Irena

 I had watched "The Seventh Victim" last night and decided to go ahead and revisit Cat People (1942) tonight instead of October. I'd like to try and get in a bunch of the usual suspects that typically do show up in October in September, freeing up some space for other films that perhaps never get room in the month of Halloween. Simone Simon, as Serbian fashion artist beauty, Irena, is so demure and sweet, seemingly so harmless when introduced, but, by film's end, goes full panther with Tom Conway's soothing-voiced intellectual psychiatrist (infatuated with and attracted to her), ripping him apart...you see Irena's "claws" coming out in what is left of Jane Randolph's robe in the iconic swimming pool sequence.

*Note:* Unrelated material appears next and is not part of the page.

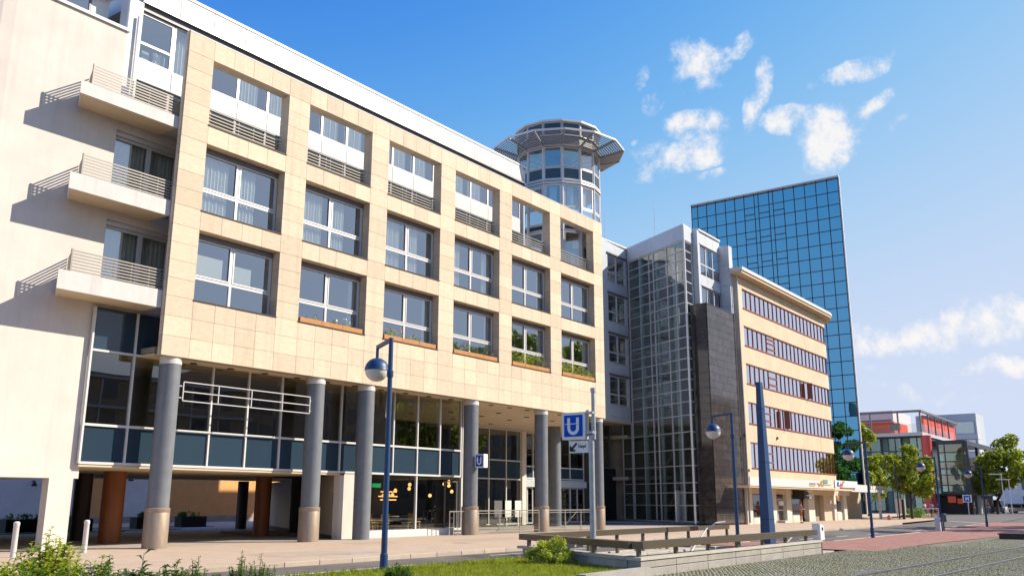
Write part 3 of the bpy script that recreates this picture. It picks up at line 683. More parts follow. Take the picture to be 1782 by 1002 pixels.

Irena, unable to make love to her boat architect husband, Kent Smith (as Ollie), spends most of their marriage either crying naked in her tub or her head against the bedroom door seemingly yearning to be intimate. But what happens to Conway's Dr. Louis Judd could have happened to Oliver, and Randolph's Alice sure seemed lucky to just be frightened by a bus and panther growls. Even a canary realizes Irena is a dangerous threat, dropping dead when she reaches in to pet him. That desire to be with her man, enjoy his touch, not fond she's losing him to another woman (a woman he's known much longer than her) but seemingly incapable of keeping him because she loves him and doesn't want to kill him...and the past, when her people are cursed for their sins, keeps Irena from being able to fully embrace her man.